There's some text further down indicating this is deliberate:

 * A driver may indicate a hash level which is less specific than the
 * actual layer the hash was computed on. For instance, a hash computed
 * at L4 may be considered an L3 hash. This should only be done if the
 * driver can't unambiguously determine that the HW computed the hash at
 * the higher layer. Note that the "should" in the second property above
 * permits this.

So the way I'm reading that whole section, either the intent is that
both properties should be fulfilled, or that the first one (being
collision-free) is more important...

> In addition to those properties, fq needs the hash to be
> cryptographically secure, so that it can use reciprocal_scale to sort
> flows into buckets without allowing an attacker to craft collisions.
> That's also the reason why it used to use skb_get_hash_perturb with a
> random perturbation until we got software hashes based on siphash.
>
> I think it's safe to assume that most hardware out there will not
> provide collision resistant hashes, so in my opinion fq cannot rely on a
> hardware hash. We don't need to go around and change all places that use
> the hash, just those that assume a collision resistant one.

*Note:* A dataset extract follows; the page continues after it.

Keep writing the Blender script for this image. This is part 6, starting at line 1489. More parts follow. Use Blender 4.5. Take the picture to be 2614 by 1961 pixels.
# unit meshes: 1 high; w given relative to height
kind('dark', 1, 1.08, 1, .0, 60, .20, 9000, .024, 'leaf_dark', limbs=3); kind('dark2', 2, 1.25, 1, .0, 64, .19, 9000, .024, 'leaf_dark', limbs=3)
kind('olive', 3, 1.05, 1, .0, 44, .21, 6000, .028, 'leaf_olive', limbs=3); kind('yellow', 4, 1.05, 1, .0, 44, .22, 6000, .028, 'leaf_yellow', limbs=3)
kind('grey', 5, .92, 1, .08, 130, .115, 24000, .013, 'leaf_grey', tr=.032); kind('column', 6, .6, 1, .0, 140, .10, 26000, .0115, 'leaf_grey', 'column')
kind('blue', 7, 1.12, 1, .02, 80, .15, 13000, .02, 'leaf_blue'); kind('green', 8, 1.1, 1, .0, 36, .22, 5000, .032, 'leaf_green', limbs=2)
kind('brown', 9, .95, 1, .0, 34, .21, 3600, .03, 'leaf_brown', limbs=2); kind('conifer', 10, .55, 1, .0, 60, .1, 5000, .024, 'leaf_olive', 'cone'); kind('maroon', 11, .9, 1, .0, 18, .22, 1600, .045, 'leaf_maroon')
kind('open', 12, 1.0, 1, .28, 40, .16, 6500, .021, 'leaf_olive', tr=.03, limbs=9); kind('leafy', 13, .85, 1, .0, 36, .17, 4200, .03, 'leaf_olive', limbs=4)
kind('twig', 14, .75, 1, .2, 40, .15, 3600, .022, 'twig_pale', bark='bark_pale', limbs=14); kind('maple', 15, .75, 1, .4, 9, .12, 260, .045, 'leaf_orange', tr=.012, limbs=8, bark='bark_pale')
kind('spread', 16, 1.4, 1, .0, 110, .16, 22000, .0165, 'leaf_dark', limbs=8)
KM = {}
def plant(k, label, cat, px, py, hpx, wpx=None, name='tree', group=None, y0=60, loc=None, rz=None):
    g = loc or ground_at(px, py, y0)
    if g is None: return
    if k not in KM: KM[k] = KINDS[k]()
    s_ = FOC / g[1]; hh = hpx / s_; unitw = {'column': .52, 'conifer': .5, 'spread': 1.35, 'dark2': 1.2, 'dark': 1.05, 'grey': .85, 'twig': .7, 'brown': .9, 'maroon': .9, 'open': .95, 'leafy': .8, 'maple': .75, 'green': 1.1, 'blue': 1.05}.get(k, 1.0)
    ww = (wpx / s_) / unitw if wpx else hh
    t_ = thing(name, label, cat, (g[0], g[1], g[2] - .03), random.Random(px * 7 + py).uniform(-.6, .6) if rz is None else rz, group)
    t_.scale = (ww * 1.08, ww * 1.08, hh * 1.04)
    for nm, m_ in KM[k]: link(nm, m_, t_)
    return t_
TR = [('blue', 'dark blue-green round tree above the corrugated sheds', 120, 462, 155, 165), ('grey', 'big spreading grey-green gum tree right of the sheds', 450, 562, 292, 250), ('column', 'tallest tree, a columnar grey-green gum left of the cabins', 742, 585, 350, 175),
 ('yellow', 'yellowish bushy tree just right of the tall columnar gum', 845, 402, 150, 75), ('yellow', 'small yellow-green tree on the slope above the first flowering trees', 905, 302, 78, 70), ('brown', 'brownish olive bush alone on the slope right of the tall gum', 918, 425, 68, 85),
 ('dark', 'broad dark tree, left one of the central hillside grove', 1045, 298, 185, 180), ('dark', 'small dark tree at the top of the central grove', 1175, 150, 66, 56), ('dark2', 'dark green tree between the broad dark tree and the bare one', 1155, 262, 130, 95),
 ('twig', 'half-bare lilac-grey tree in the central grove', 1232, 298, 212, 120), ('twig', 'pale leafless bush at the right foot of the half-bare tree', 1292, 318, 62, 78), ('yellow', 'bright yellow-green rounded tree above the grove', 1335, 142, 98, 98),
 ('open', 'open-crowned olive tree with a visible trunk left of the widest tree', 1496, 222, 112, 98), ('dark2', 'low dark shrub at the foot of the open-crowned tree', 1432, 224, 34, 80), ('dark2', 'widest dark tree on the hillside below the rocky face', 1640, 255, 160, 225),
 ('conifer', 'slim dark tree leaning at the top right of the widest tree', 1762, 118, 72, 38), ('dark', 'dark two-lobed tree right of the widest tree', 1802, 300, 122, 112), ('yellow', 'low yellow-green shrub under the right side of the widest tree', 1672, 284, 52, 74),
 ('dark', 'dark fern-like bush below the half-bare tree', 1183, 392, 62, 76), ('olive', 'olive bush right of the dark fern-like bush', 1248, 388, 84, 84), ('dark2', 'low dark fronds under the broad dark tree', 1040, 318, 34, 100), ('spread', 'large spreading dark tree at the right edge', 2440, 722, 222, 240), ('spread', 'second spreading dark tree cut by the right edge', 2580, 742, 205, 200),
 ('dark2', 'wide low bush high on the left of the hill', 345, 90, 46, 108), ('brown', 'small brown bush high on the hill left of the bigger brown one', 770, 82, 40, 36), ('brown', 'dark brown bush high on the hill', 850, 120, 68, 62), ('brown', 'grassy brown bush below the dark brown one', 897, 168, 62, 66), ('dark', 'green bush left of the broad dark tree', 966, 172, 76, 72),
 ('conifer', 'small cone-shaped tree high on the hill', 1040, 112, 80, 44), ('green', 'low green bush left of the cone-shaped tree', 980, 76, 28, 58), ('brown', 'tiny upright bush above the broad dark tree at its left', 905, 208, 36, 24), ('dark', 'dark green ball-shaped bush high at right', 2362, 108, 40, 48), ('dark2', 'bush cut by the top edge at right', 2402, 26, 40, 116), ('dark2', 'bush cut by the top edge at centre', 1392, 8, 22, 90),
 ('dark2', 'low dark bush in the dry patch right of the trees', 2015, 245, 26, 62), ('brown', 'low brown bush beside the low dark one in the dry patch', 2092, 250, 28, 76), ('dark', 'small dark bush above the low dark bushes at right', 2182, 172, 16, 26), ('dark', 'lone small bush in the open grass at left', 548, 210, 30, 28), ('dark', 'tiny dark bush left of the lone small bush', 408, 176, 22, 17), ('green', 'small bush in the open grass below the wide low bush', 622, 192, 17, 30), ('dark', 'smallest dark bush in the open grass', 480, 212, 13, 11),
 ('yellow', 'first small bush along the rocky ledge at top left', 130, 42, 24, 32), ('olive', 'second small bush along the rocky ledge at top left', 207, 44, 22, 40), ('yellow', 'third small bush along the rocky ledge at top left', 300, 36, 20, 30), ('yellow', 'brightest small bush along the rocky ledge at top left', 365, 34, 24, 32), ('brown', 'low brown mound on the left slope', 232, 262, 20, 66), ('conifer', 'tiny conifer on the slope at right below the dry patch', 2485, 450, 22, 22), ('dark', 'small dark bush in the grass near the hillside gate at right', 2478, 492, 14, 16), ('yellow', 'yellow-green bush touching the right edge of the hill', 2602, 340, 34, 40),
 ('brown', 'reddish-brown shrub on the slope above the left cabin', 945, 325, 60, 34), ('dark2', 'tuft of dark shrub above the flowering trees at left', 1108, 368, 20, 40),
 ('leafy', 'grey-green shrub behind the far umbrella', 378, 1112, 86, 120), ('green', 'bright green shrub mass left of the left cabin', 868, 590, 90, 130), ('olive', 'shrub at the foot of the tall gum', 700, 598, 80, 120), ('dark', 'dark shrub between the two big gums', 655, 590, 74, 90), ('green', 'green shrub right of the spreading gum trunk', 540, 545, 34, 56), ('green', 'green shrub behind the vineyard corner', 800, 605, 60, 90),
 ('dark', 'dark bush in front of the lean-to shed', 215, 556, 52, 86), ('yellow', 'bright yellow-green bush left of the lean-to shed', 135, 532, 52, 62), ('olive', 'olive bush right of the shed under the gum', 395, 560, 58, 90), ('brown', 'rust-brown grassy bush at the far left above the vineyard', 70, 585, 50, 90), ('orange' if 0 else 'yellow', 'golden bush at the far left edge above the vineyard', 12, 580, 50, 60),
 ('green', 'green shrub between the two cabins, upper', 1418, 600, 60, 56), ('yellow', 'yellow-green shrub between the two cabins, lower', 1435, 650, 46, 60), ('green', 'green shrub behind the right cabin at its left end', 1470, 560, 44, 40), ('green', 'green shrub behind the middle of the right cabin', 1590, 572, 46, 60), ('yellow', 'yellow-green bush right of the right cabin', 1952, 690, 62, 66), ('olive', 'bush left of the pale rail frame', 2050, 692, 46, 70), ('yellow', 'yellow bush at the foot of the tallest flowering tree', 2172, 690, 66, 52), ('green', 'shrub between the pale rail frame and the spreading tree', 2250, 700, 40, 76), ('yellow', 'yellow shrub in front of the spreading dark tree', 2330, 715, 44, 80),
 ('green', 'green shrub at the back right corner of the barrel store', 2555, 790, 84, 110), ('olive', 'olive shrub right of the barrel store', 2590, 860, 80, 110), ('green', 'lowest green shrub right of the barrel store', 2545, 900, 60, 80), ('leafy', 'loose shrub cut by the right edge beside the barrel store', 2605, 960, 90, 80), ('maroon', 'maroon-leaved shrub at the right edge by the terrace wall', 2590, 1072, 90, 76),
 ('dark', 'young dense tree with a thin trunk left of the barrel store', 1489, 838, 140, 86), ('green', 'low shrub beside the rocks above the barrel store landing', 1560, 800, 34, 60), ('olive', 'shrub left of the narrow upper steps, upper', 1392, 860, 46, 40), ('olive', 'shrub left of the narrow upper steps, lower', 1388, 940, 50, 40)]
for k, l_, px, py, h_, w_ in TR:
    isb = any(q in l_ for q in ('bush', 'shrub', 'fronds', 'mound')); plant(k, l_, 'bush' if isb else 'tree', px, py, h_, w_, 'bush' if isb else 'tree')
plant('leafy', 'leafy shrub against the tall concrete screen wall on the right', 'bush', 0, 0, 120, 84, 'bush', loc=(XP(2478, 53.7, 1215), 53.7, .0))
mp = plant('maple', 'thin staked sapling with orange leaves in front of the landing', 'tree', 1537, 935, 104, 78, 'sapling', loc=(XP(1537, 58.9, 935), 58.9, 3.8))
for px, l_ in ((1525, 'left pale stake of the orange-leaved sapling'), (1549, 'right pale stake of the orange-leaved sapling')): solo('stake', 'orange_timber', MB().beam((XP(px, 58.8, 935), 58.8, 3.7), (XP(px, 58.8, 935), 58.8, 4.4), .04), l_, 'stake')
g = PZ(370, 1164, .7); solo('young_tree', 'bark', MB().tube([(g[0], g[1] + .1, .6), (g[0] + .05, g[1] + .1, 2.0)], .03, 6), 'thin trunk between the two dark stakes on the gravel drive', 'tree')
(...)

I did a quick grep-based survey of uses of skb_get_hash() outside
drivers - this is what I found (with my interpretations of what they're
used for):

net/core/dev.c           : skb_tx_hash() - selecting TX queue w/reciprocal scale
net/core/dev.c           : RX flow steering, flow limiting
net/core/dev.c           : GRO
net/core/filter.c        : BPF helper
include/net/ip_tunnels.h : flowi4_multipath_hash - so multipath selection?
net/ipv{4,6}/route.c     : multipath hashing (if l4)
net/ipv6/seg6_iptunnel   : building flow labels
net/mac80211/tx.c        : FQ
net/mptcp/syncookies     : storing cookies (XOR w/net_hash_mix())
net/netfilter/nft_hash.c : symhash input (seems to be load balancing)
net/openvswitch          : flow hashing and actions
net/packet/af_packet.c   : PACKET_FANOUT_HASH
net/sched/sch_*.c        : flow hashing for queueing

Apart from GRO it's not obvious to me that a trivially
attacker-controlled hash is safe in any of those uses?